By the end of the 13-week program, that same professor invited George to return to New England the following summer to work on a project. George's work on that research program prompted that professor to encourage George to transfer to Yale to finish his education. He even arranged for a scholarship for George through one of the companies funding his shark research.
"A blessing, luck, serendipity - there it was again," George said.
George's two years at Yale convinced him to broaden his interest from science to how science can improve society. He regularly volunteered in the poverty-stricken areas near the Yale campus and saw how one man can make a difference.
So instead of studying science in graduate school, he attended Harvard's Kennedy School of Government. He earned his master's degree and went to work promoting how science and technology can impact society, first at Morehouse College, then for a Washington, D.C.,-based consulting firm.
While in D.C., he decided to pursue an MBA and applied to Georgia Tech. He got in, but upon arriving in Atlanta decided he still wanted to work. The Georgia Aquarium was nearing completion, and he approached the executive director about working in the facility's education department.
The executive director promptly hired George to head up the department - yet another awakening moment.
"I was charged with connecting the aquarium with the community," George said. "It was a life-changer."
The job eventually took him to the Amazon. He left the Georgia Aquarium in 2008 to open his own consulting firm and finish his MBA.
He got that degree in December and launched the Amazon Reforestation Project in January.

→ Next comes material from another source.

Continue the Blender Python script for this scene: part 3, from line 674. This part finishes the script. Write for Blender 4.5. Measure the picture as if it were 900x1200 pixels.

Now this modern-day Johnny Appleseed is ready to provide awakening moments for others.
Carbon neutrality
The climate change debate has led many individuals and businesses to strive to be "carbon neutral" by offsetting their own greenhouse gas emissions - from such sources as burning fossil fuels in automobiles and manufacturing processes - by utilizing renewable energy or by funding carbon projects, such as the Amazon Reforestation Project. One tree in the Amazon jungle can process one metric ton of greenhouse gases from the atmosphere (the average human produces 0.6 tons of greenhouse gases annually). The Amazon currently stores more than 80 billion tons of carbon, 50 times the annual U.S. emissions, according to the group Greenpeace.